Hey, Face: my teenage years called, they want their complexion back.
Hey, Stop & Shop Shoppers: the blow-up dolls called, they want their vacuous stares back.
Hey, Stop & Shop Cashiers: the Empire State Building called, it wants its ability to destroy objects by dropping them from a great height back.
Hey, Layout Designers of Trader Joe's: the Overlook Hotel called, it wants its maze back.
Hey, Driveway: Lake Erie called, it wants its water back.
Hey, Ceiling: Swiss Cheese called, it wants its holes back.
Hey, Bedroom: musty tombs called, they want their stench back.
Hey, Ambition: Kelly Clarkson's notoriety called, it wants its tendency to rapidly diminish back.
Now you play!
Posted by hilatron at December 14, 2002 07:55 PMHey teeth! Corn called! It wants its yellow back.
Hey stomach! Canadian Bacon called. It wants its fat back!

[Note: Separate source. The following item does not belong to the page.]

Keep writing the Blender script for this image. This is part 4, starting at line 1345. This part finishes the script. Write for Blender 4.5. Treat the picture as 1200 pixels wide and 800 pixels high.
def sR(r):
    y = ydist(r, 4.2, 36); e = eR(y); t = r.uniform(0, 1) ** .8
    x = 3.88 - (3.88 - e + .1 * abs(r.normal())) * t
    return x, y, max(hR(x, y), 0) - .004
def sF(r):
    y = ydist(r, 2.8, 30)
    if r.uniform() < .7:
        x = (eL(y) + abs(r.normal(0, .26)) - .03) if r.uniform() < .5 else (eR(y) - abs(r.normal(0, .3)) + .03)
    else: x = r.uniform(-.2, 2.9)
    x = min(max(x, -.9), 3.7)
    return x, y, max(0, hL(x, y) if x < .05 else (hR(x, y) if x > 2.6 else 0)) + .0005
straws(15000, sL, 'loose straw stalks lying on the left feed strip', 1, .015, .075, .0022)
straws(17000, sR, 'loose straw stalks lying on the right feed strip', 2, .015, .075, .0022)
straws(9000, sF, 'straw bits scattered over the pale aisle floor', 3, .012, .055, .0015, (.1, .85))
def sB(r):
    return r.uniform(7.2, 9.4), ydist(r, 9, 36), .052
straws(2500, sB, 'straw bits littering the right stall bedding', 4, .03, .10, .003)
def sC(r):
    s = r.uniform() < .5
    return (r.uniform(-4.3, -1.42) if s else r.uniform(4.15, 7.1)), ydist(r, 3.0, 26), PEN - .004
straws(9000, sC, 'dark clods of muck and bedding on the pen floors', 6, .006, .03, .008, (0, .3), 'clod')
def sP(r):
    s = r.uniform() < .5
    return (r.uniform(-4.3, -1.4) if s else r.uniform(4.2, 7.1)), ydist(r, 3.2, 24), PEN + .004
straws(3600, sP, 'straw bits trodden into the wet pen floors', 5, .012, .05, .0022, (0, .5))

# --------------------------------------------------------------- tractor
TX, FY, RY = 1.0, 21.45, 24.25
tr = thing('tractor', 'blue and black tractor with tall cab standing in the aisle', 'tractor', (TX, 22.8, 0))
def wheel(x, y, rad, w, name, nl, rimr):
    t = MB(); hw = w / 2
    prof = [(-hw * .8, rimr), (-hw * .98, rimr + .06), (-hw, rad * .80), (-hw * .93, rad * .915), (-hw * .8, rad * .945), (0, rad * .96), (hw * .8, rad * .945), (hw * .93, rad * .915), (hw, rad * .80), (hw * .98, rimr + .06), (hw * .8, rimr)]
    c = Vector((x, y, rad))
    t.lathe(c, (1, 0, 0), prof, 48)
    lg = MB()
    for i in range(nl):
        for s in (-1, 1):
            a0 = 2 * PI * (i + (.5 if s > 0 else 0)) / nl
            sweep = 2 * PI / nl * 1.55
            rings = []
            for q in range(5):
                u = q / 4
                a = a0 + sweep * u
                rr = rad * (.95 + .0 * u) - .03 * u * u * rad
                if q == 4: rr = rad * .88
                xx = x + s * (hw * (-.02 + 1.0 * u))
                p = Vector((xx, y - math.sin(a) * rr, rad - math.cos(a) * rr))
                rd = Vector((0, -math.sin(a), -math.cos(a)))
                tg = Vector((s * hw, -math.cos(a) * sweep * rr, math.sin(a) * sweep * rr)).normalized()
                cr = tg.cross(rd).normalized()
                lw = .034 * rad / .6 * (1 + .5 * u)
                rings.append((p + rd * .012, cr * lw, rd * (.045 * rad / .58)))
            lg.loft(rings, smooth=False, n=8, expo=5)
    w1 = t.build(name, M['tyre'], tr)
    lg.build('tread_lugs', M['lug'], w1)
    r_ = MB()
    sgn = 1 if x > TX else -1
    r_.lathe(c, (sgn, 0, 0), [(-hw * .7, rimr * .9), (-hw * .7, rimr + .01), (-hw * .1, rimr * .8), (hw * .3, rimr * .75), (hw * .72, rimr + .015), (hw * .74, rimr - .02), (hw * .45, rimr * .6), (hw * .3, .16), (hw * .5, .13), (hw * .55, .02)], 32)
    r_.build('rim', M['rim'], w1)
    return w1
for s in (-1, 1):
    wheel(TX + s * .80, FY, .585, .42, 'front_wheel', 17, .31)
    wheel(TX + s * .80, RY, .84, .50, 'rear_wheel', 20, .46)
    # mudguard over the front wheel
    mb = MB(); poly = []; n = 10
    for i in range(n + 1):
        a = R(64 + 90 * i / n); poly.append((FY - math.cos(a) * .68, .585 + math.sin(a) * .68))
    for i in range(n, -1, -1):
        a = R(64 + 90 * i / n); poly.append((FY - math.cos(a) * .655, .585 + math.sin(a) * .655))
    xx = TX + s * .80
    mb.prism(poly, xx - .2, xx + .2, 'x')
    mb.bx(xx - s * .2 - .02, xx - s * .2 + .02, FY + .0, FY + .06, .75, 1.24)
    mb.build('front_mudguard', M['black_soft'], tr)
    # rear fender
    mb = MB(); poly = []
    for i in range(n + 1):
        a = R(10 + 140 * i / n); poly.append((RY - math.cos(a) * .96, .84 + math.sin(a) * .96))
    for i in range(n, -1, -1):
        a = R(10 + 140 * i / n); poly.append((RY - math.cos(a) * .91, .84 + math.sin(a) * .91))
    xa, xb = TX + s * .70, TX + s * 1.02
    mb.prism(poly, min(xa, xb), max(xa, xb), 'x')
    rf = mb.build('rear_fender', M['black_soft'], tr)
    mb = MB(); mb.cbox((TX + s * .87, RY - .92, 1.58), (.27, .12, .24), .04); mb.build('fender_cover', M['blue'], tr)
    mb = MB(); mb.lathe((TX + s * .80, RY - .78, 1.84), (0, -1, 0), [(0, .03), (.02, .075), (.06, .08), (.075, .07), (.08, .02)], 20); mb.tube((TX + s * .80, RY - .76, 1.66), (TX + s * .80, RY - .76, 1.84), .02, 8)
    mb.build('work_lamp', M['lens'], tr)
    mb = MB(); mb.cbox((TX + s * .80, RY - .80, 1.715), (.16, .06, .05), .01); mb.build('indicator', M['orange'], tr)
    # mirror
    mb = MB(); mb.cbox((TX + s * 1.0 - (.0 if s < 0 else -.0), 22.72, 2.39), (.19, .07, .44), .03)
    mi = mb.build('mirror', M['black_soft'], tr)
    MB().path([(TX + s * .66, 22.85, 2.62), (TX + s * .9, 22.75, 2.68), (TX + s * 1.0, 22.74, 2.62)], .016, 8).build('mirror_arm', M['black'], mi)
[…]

Hey Fear Factor! Primordial slime called! It wants its disgustingness back!
Hey International House of Pancakes! Death Row called! It wants its desperation and angst back!
Whew...gettin' tired. This is HARD. How do you do it?
Posted by: Miel at December 16, 2002 01:10 AMHey Jay Leno, the chinese phone book called, it want its Chin section back.
Hey sky, Antarctica called, it wants its weather back.
Hey Christmas shoppers, Pamplona called, they want their trampling bulls back.
Wow, that is harder than it looks.
Posted by: dan at December 17, 2002 12:36 AMIt is hard, is it not? I was all "oh, I'm so filled with pent-up bitterness and I always think of the perfect zinger after the fact, I can roll out ten or fifteen of these, no problem!" but all I could come up with was those you see above, and that was a struggle. How do the whippersnappers on the streetcorner do it?
Thanks for playing, you two!
Posted by: Hilatron at December 17, 2002 10:10 AMStop Telling Jokes, For the GOOD OF MANKIND PLEASE STOP!!!
Posted by: u suck at July 7, 2004 08:37 PMHey Star Wars prequels, Star Trek called. It wants its cheesy acting and dialog back.
Hey George W. Bush, various German leaders called. They want their tendency to invade countries back.
Hey Microsoft, Standard Oil called. It wants its business strategy back.